Engine glitch blasts hole in Qantas jet

Qantas said investigations were underway into the incident. (AFP)

Published
By AFP

Engine failure which blasted a hole in a Sydney-bound Qantas jet carrying 212 people forced it to return to San Francisco, the Australian airline said on Wednesday.

Passengers told Australian media that the plane shook and flames were seen coming out of the affected engine early into the Boeing 747-400's flight from San Francisco late on Monday.

"It wasn't turbulence, it seems that there was some pretty serious damage," one passenger told Channel Nine.

"I could see the flames and all these sparks coming off it and also felt the eruption when it exploded," another said.

Qantas said investigations were underway into the incident, which it said occurred about 15 minutes into the flight when the crew detected "excessive vibration" in one of the plane's four Rolls Royce engines.

Staff shut down the engine and sought priority clearance to return to San Francisco, spokesman Simon Rushton said.

The flight, which was also carrying 18 crew, dumped fuel before landing without incident, he added.

"Initial engineering checks on the ground confirmed that the engine had failed," Rushton said.

"We are still in the early stages of investigations in terms of ascertaining what caused the failure.

"There are a couple of what you might describe colloquially as holes in the engine. That's part of the indication that the engine had failed," he added.

Qantas said no-one was injured in the incident, adding that safety was the airline's number one priority.

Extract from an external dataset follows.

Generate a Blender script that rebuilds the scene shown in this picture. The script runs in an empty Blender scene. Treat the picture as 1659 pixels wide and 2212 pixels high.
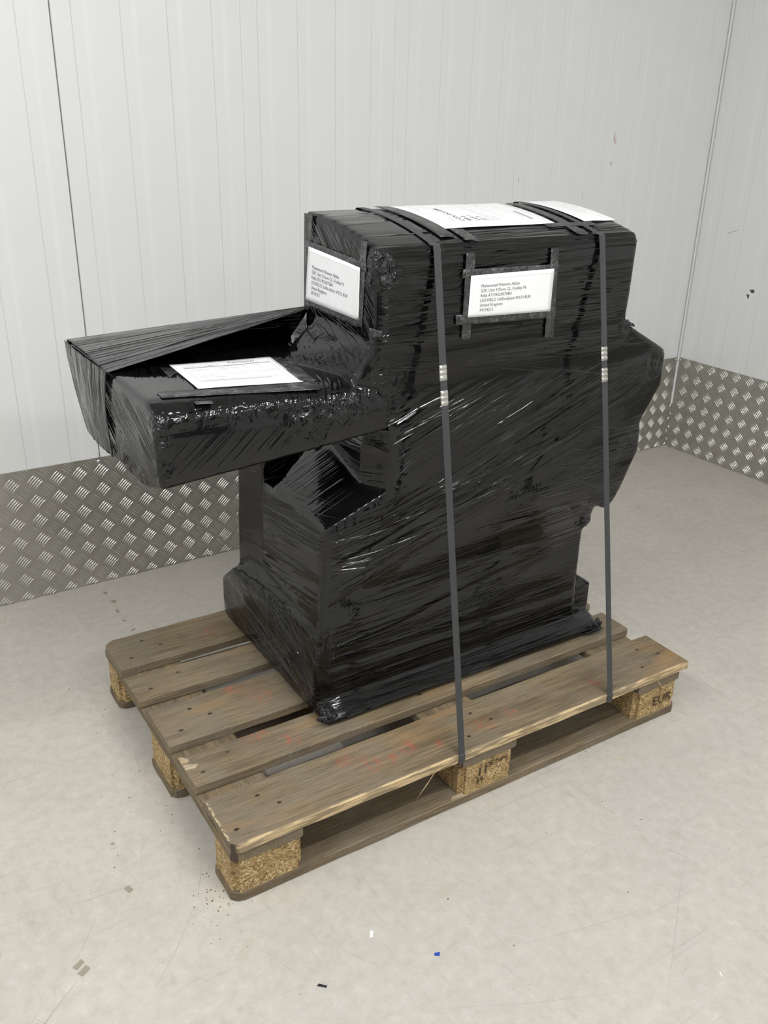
import bpy, bmesh, math, random
import numpy as np
from mathutils import Vector, Matrix, noise as mnoise
random.seed(7); np.random.seed(7)
S = bpy.context.scene
COL = S.collection

# ------------------------------------------------------------------ camera, world, exposure
def make_camera():
    loc = Vector((-0.4487, -1.1941, 1.3725)); yaw, pitch, roll, f = 1.0030, -0.4177, 0.0240, 1947.59
    fw = Vector((math.cos(pitch)*math.cos(yaw), math.cos(pitch)*math.sin(yaw), math.sin(pitch)))
    r = fw.cross(Vector((0, 0, 1))).normalized(); u = r.cross(fw)
    r2 = math.cos(roll)*r + math.sin(roll)*u; u2 = -math.sin(roll)*r + math.cos(roll)*u
    cam = bpy.data.cameras.new('camera'); o = bpy.data.objects.new('camera', cam); COL.objects.link(o)
    M = Matrix((r2, u2, -fw)).transposed().to_4x4(); M.translation = loc
    o.matrix_world = M
    cam.sensor_fit = 'HORIZONTAL'; cam.sensor_width = 36.0; cam.lens = f/1659.0*36.0
    cam.clip_start = 0.02; cam.clip_end = 50
    S.camera = o
make_camera()
W = bpy.data.worlds.new('world'); S.world = W; W.use_nodes = True
W.node_tree.nodes['Background'].inputs[0].default_value = (0.8, 0.85, 0.9, 1)
W.node_tree.nodes['Background'].inputs[1].default_value = 0.05
S.view_settings.view_transform = 'Standard'; S.view_settings.look = 'None'
S.view_settings.gamma = 1.0; S.view_settings.exposure = 0.0
S.view_settings.use_curve_mapping = False
LAMP_STRENGTH = 101.0
# ceiling lamps: x, y, length, along ('x' or 'y')
LAMPS = [(0.55, -1.15, 1.5, 'x'), (-1.25, -0.3, 1.5, 'y'), (0.9, -2.7, 1.5, 'x')]
ROOM_H = 2.75

# ------------------------------------------------------------------ object helpers
def link(name, me, mat=None, parent=None):
    o = bpy.data.objects.new(name, me); COL.objects.link(o)
    if mat is not None: me.materials.append(mat)
    if parent is not None: o.parent = parent
    return o
def empty(name, loc=(0, 0, 0), label=None, cat=None, group=None):
    o = bpy.data.objects.new(name, None); COL.objects.link(o); o.location = loc; o.empty_display_size = 0.05
    return tag(o, label, cat, group)
def tag(o, label=None, cat=None, group=None, kind=None):
    if label: o['label'] = label
    if cat: o['category'] = cat
    if group: o['group'] = group
    if kind: o['kind'] = kind
    return o
def mesh(name, V, F, smooth=False):
    me = bpy.data.meshes.new(name)
    me.from_pydata([tuple(v) for v in V], [], [tuple(f) for f in F]); me.update()
    if smooth:
        me.polygons.foreach_set('use_smooth', [True]*len(me.polygons))
    return me
class MB:
    def __init__(s): s.V = []; s.F = []
    def add(s, V, F):
        b = len(s.V); s.V += [tuple(v) for v in V]; s.F += [tuple(i+b for i in f) for f in F]
    def box(s, x0, x1, y0, y1, z0, z1):
        s.add([(x0,y0,z0),(x1,y0,z0),(x1,y1,z0),(x0,y1,z0),(x0,y0,z1),(x1,y0,z1),(x1,y1,z1),(x0,y1,z1)],
              [(3,2,1,0),(4,5,6,7),(0,1,5,4),(1,2,6,5),(2,3,7,6),(3,0,4,7)])
    def make(s, name, mat, parent=None, smooth=False): return link(name, mesh(name, s.V, s.F, smooth), mat, parent)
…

"The fact is, very occasionally engines do fail on aircraft and in fact it's a testament to the skill of our engineers and our flight crew that they would bring this aircraft home quite safely," spokesman David Epstein told ABC.

But the association for aircraft maintenance engineers said it was fortunate nobody was injured by debris flying from the engine.

"It could have gone into the other engine or through the fuselage and then to one of the passengers," Australian Licensed Aircraft Engineers Association federal secretary Stephen Purvinas told ABC radio.

Qantas has sent a replacement engine and a team of engineers to the United States to repair the plane.

"Investigations will continue into the cause," Rushton said, adding that the National Transport Safety Bureau in the United States and its Australian equivalent were probing the matter.

Rushton said no engine of this type had ever failed before on a Qantas plane.